1939 Ensemble: Friday, March 29

What can you do with just drums and vibes? A lot.

1939 ENSEMBLE

A person can learn a lot about surviving in the music business from sharing a tour bus with Kim Deal. In the 13 years Jose Medeles has spent drumming alongside the Pixies bassist in the Breeders, he has absorbed many valuable lessons. He speaks admiringly of Deal's steadfast commitment to her vision, but the piece of advice he's taken most to heart with his own project, 1939 Ensemble, is less about staying true to one's muse than being willing to take that muse down difficult paths: "The easy road," he says, "isn't always the best road."

Certainly, a duo making instrumental music out of nothing but drums, vibraphone and ephemeral noise isn't taking any shortcuts to success. But Medeles and drummer David Coniglio have made it work. They've got a deal with Portland label Jealous Butcher and a new record, Howl & Bite, coming out in April. Nobody's getting rich, of course, but considering the commercial ceiling for post-rock bands with jazz and krautrock leanings, they're feeling pretty good about how things have gone.

"Everything's a bonus," Medeles says, sitting across from Coniglio at a coffee shop on Northeast Prescott Street, next door to Revival Drum Shop, which Medeles owns. "I would've been stoked listening to demos in my Buick on a cassette player."

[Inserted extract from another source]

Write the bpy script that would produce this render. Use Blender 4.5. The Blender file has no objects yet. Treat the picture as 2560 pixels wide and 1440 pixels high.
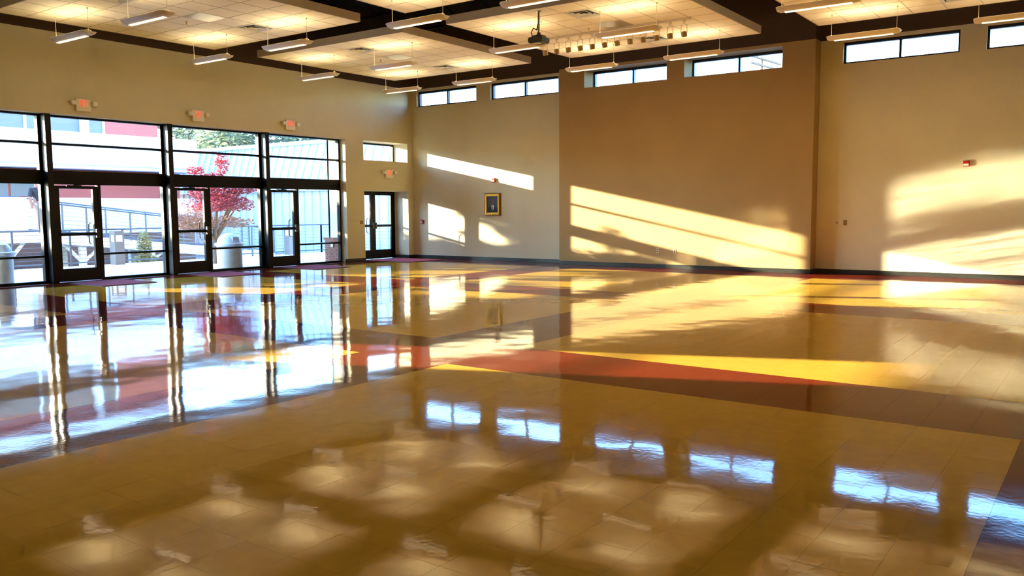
import bpy, math, random
from mathutils import Vector, Matrix
random.seed(7)
S = bpy.context.scene
COL = S.collection

# ------------------------------------------------------------------ camera, world, sun, exposure
H = 1.53
cam_d = bpy.data.cameras.new('camera'); cam = bpy.data.objects.new('camera', cam_d); COL.objects.link(cam)
cam_d.sensor_width = 36.0; cam_d.lens = 36.0 * 2101.7 / 2560.0; cam_d.clip_end = 500
_yaw, _pit, _rol = math.radians(35.80), math.radians(5.302), math.radians(-0.355)
_f = Vector((-math.sin(_yaw)*math.cos(_pit), math.cos(_yaw)*math.cos(_pit), -math.sin(_pit)))
_r = Vector((math.cos(_yaw), math.sin(_yaw), 0)); _u = _r.cross(_f)
_r2 = _r*math.cos(_rol) + _u*math.sin(_rol); _u2 = -_r*math.sin(_rol) + _u*math.cos(_rol)
cam.matrix_world = Matrix(((_r2.x, _u2.x, -_f.x, 0), (_r2.y, _u2.y, -_f.y, 0), (_r2.z, _u2.z, -_f.z, H), (0, 0, 0, 1)))
S.camera = cam

SUN_DIR = Vector((1.0, 0.40, -0.205)).normalized()      # the way the sunlight travels
W = bpy.data.worlds.new('sky'); S.world = W; W.use_nodes = True
_n = W.node_tree.nodes; _bg = _n['Background']; _sk = _n.new('ShaderNodeTexSky')
_sk.sky_type = 'NISHITA'; _sk.sun_disc = False; _sk.sun_elevation = math.asin(-SUN_DIR.z)
_sk.sun_rotation = math.atan2(-SUN_DIR.x, -SUN_DIR.y); _sk.air_density = 1.0; _sk.dust_density = 0.3; _sk.ozone_density = 2.5
_tn = _n.new('ShaderNodeVectorMath'); _tn.operation = 'MULTIPLY'; _tn.inputs[1].default_value = (0.80, 0.95, 1.25)
W.node_tree.links.new(_sk.outputs[0], _tn.inputs[0]); W.node_tree.links.new(_tn.outputs[0], _bg.inputs[0]); _bg.inputs[1].default_value = 2.3
sun_d = bpy.data.lights.new('sun', 'SUN'); sun = bpy.data.objects.new('sun', sun_d); COL.objects.link(sun)
sun_d.energy = 32.0; sun_d.color = (1.0, 0.85, 0.62); sun_d.angle = math.radians(0.53)
sun.rotation_euler = SUN_DIR.to_track_quat('-Z', 'Y').to_euler(); sun.location = (-40, -10, 20)
vs = S.view_settings; vs.view_transform = 'Standard'; vs.look = 'None'; vs.gamma = 1.0; vs.use_curve_mapping = False
vs.exposure = 0.65
S.cycles.use_denoising = True
S.cycles.max_bounces = 6; S.cycles.diffuse_bounces = 4; S.cycles.glossy_bounces = 3; S.cycles.transparent_max_bounces = 24
S.cycles.sample_clamp_indirect = 0.0; S.cycles.blur_glossy = 0.0
S.cycles.use_guiding = True; S.cycles.guiding_training_samples = 64      # lets the floor throw the low sun back onto the walls
S.cycles.adaptive_threshold = 0.12; S.cycles.use_light_tree = False
LAMP_UP, LAMP_DOWN = 14.0, 1.7
LAMP_COL = (1.0, 0.90, 0.60)

# ------------------------------------------------------------------ helpers
def lin(c):
    return tuple((v/12.92 if v <= 0.04045 else ((v+0.055)/1.055)**2.4) for v in (x/255 for x in c))
MATS = {}
def mat(name, rgb, rough=0.6, metal=0.0, spec=0.5, var=0.0, scale=6.0, bump=0.0, bscale=60.0, emit=None, estr=0.0):
    m = bpy.data.materials.new(name); m.use_nodes = True; nt = m.node_tree; b = nt.nodes['Principled BSDF']
    c = lin(rgb)
    b.inputs['Base Color'].default_value = (*c, 1); b.inputs['Roughness'].default_value = rough
    b.inputs['Metallic'].default_value = metal; b.inputs['Specular IOR Level'].default_value = spec
    geo = nt.nodes.new('ShaderNodeNewGeometry')
    if var > 0:
        no = nt.nodes.new('ShaderNodeTexNoise'); no.inputs['Scale'].default_value = scale; no.inputs['Detail'].default_value = 2
        nt.links.new(geo.outputs['Position'], no.inputs['Vector'])
        rp = nt.nodes.new('ShaderNodeMapRange'); rp.inputs[1].default_value = 0.3; rp.inputs[2].default_value = 0.7
        rp.inputs[3].default_value = 1-var; rp.inputs[4].default_value = 1+var
        nt.links.new(no.outputs['Fac'], rp.inputs[0])
        mx = nt.nodes.new('ShaderNodeVectorMath'); mx.operation = 'SCALE'; mx.inputs[0].default_value = c
        nt.links.new(rp.outputs[0], mx.inputs['Scale']); nt.links.new(mx.outputs[0], b.inputs['Base Color'])
    if bump > 0:
        n2 = nt.nodes.new('ShaderNodeTexNoise'); n2.inputs['Scale'].default_value = bscale; n2.inputs['Detail'].default_value = 3
        nt.links.new(geo.outputs['Position'], n2.inputs['Vector'])
        bp = nt.nodes.new('ShaderNodeBump'); bp.inputs['Strength'].default_value = bump; bp.inputs['Distance'].default_value = 0.01
        nt.links.new(n2.outputs['Fac'], bp.inputs['Height']); nt.links.new(bp.outputs[0], b.inputs['Normal'])
    if emit:
        b.inputs['Emission Color'].default_value = (*emit, 1); b.inputs['Emission Strength'].default_value = estr
    MATS[name] = m
    return m

def floor_mat(name, rgb):
    m = bpy.data.materials.new(name); m.use_nodes = True; nt = m.node_tree; N = nt.nodes.new; Lk = nt.links.new
    b = nt.nodes['Principled BSDF']; b.inputs['IOR'].default_value = 1.52
    geo = N('ShaderNodeNewGeometry'); c = lin(rgb)
    no = N('ShaderNodeTexNoise'); no.inputs['Scale'].default_value = 9; no.inputs['Detail'].default_value = 3
    Lk(geo.outputs['Position'], no.inputs['Vector'])
    r1 = N('ShaderNodeMapRange'); r1.inputs[1].default_value = 0.25; r1.inputs[2].default_value = 0.75; r1.inputs[3].default_value = 0.95; r1.inputs[4].default_value = 1.05
    Lk(no.outputs['Fac'], r1.inputs[0])
    r2 = N('ShaderNodeMapRange'); r2.inputs[3].default_value = 0.985; r2.inputs[4].default_value = 1.015
    Lk(geo.outputs['Random Per Island'], r2.inputs[0])
    mu = N('ShaderNodeMath'); mu.operation = 'MULTIPLY'; Lk(r1.outputs[0], mu.inputs[0]); Lk(r2.outputs[0], mu.inputs[1])
    mx = N('ShaderNodeVectorMath'); mx.operation = 'SCALE'; mx.inputs[0].default_value = c
    Lk(mu.outputs[0], mx.inputs['Scale']); Lk(mx.outputs[0], b.inputs['Base Color'])
    # buffed wax: slight scuffing in the gloss, long soft waves and fine grain
    n3 = N('ShaderNodeTexNoise'); n3.inputs['Scale'].default_value = 1.6; n3.inputs['Detail'].default_value = 2
    Lk(geo.outputs['Position'], n3.inputs['Vector'])
    r3 = N('ShaderNodeMapRange'); r3.inputs[1].default_value = 0.35; r3.inputs[2].default_value = 0.7; r3.inputs[3].default_value = 0.045; r3.inputs[4].default_value = 0.065
    Lk(n3.outputs['Fac'], r3.inputs[0]); Lk(r3.outputs[0], b.inputs['Roughness'])
    w1 = N('ShaderNodeTexNoise'); w1.inputs['Scale'].default_value = 1.7; w1.inputs['Detail'].default_value = 1
    w2 = N('ShaderNodeTexNoise'); w2.inputs['Scale'].default_value = 26; w2.inputs['Detail'].default_value = 1
    Lk(geo.outputs['Position'], w1.inputs['Vector']); Lk(geo.outputs['Position'], w2.inputs['Vector'])
    b1 = N('ShaderNodeBump'); b1.inputs['Strength'].default_value = 1.0; b1.inputs['Distance'].default_value = 0.0035
    b2 = N('ShaderNodeBump'); b2.inputs['Strength'].default_value = 1.0; b2.inputs['Distance'].default_value = 0.00014
    Lk(w1.outputs['Fac'], b1.inputs['Height']); Lk(w2.outputs['Fac'], b2.inputs['Height'])
    Lk(b1.outputs[0], b2.inputs['Normal']); Lk(b2.outputs[0], b.inputs['Normal'])
    MATS[name] = m
    return m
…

Medeles has done 1939 Ensemble, in one incarnation or another, for years, experimenting in his basement between Breeders obligations. It never went beyond the demo-tape stage, until one day, inspired by the amplified thumb pianos of Africa's Konono No. 1, he tried running his 1939 Grand Apollo vibraphones through a distortion pedal. "I was all like, 'There it is! This is where I'm going with this,'" Medeles says. He recruited Coniglio, a Berklee College of Music graduate and regular patron at Revival, and the two set about jamming Medeles' notion—simple, glimmering melodies underpinned by big, shuddering beats—into existence.

Although the instrumentation might confound traditional rock fans, the band insists its goal isn't alienation but accessibility. They don't mind holding the audience's hands a bit, either. Instead of immediately overwhelming the listener with noise and odd time signatures, the duo deliberately builds its songs layer-by-layer, easing into its more obtuse sections.

“We’re going to help you along this journey, because we want you to enjoy it,” Medeles says. 

"It's just a couple ideas and that's it," Coniglio adds. "That's all you need to know."

If anyone is being challenged by 1939 Ensemble, it's the members of 1939 Ensemble. On Howl & Bite, Medeles and Coniglio resisted the temptation to expand their palette, holding to the band's minimalist setup. The constrictions, it turns out, were freeing: Working with only a few elements, every whir, whoosh and fragment of feedback took on added value. It might not be the easiest way to make a record, but then, as someone once told Medeles, the easy road isn't always the best road.

"It's a challenge because, at the end of the day, we're drums, vibes and noise," Medeles says. "And that's what's really exciting. Dynamics, tones, sounds—all that is in our arsenal.... That's what I like about '39: Everything matters."

SEE IT: 1939 Ensemble plays Mississippi Studios, 3939 N Mississippi Ave., with Paper/Upper/Cuts and Gulls, on Friday, March 29. 9 pm. $10. 21+.